START AVAILABLE DATA
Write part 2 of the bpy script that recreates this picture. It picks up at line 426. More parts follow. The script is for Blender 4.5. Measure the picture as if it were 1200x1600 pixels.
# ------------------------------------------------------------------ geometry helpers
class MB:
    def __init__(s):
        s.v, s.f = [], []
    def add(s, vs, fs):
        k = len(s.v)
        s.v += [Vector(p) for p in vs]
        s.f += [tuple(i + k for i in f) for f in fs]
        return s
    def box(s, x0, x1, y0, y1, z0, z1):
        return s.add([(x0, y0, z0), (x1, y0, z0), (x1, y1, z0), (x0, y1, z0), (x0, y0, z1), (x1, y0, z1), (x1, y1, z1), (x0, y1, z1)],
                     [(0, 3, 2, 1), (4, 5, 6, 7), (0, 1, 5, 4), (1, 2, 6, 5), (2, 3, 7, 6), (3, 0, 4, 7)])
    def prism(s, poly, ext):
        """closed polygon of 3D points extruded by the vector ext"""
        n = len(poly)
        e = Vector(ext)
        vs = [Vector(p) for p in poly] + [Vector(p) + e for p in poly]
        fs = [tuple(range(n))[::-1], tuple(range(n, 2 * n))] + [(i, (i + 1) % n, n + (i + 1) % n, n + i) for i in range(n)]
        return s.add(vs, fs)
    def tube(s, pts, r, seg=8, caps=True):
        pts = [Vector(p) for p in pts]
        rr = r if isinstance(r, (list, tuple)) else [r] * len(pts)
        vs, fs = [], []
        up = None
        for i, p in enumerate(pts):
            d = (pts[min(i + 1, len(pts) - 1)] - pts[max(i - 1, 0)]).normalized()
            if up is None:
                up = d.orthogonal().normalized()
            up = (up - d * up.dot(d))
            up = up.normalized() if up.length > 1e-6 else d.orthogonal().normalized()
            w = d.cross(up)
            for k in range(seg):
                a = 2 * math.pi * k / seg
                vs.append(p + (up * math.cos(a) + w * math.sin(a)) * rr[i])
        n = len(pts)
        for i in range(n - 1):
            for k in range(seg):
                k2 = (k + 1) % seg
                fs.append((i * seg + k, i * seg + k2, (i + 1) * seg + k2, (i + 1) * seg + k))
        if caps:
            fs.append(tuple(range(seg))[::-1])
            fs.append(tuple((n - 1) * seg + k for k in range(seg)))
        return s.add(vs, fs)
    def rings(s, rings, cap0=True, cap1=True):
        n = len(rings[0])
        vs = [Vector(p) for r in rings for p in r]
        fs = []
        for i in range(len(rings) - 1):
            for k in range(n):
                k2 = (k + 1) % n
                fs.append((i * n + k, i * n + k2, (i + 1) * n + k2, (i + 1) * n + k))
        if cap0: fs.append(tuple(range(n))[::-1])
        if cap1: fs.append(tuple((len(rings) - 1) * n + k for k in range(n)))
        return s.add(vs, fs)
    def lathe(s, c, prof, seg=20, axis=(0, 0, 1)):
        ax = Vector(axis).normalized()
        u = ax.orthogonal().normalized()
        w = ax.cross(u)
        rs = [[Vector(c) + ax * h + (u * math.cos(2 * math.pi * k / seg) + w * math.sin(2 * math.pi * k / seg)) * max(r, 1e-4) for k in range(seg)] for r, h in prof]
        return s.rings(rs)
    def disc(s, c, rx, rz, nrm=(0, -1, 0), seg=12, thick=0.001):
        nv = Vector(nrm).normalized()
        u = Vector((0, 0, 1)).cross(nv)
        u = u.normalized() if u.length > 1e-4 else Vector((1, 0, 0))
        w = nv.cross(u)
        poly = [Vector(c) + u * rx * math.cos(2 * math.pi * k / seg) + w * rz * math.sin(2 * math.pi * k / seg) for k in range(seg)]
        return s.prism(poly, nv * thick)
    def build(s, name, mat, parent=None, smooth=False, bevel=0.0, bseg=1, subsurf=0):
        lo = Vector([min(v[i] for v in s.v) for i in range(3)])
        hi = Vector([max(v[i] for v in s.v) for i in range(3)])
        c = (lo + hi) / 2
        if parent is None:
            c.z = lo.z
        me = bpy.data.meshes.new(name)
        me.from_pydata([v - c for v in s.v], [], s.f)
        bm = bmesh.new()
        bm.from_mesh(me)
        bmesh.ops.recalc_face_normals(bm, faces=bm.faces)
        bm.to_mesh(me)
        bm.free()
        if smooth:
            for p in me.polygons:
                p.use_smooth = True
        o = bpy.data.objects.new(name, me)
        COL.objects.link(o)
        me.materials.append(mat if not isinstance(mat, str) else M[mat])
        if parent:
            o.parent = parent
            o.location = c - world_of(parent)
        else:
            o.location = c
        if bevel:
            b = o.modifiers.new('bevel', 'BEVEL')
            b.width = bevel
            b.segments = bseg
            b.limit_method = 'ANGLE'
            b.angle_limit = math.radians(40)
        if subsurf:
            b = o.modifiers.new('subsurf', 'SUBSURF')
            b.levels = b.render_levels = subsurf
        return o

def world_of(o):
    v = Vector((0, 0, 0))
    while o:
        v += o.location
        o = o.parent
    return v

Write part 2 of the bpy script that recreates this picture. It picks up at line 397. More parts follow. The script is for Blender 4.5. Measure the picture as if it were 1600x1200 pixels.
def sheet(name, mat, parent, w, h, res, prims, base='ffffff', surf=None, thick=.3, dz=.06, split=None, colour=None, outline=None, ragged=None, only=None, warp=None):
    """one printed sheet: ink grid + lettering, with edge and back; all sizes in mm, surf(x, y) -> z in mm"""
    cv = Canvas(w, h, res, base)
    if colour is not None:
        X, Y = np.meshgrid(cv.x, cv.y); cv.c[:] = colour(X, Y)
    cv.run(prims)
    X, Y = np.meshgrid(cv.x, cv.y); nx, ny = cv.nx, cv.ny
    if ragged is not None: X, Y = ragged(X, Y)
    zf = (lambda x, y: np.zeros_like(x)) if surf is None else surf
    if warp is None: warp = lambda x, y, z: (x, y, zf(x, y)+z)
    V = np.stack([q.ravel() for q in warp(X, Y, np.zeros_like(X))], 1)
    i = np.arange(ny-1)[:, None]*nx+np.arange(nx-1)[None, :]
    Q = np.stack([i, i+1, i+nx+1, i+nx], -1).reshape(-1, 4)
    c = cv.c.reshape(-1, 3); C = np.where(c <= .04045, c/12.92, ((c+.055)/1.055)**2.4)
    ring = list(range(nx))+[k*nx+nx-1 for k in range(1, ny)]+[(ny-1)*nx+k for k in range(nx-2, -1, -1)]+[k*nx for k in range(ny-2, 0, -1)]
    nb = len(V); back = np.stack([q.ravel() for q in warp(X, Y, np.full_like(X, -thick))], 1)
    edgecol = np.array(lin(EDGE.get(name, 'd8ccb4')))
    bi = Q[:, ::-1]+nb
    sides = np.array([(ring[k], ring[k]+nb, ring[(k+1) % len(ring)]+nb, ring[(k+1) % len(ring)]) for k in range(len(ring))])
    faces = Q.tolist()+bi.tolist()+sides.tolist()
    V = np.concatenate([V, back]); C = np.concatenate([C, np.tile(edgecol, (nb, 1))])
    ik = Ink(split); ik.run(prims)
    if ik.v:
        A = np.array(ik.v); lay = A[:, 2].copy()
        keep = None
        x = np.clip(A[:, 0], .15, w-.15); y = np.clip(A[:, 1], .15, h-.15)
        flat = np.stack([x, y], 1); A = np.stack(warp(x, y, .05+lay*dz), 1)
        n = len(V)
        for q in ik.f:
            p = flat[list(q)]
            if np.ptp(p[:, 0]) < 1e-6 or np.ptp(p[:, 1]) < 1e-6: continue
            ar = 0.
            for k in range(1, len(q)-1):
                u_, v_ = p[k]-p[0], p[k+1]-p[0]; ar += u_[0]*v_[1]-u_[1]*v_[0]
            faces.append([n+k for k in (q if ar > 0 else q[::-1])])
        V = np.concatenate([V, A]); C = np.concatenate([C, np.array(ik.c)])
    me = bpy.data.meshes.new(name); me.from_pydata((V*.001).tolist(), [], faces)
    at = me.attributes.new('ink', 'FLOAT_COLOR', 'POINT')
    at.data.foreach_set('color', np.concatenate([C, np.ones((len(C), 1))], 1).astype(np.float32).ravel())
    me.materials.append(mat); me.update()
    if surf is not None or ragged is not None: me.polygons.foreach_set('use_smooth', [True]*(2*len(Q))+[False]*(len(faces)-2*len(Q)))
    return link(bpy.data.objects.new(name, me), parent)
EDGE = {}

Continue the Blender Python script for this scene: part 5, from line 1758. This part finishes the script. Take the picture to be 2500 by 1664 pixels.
END AVAILABLE DATA
- [DIRECTION]:
Gather each line holding the string "that".

- [SOLUTION FOR THIS EXERCISE]:
Write part 2 of the bpy script that recreates this picture. It picks up at line 426. More parts follow. The script is for Blender 4.5. Measure the picture as if it were 1200x1600 pixels.
Write part 2 of the bpy script that recreates this picture. It picks up at line 397. More parts follow. The script is for Blender 4.5. Measure the picture as if it were 1600x1200 pixels.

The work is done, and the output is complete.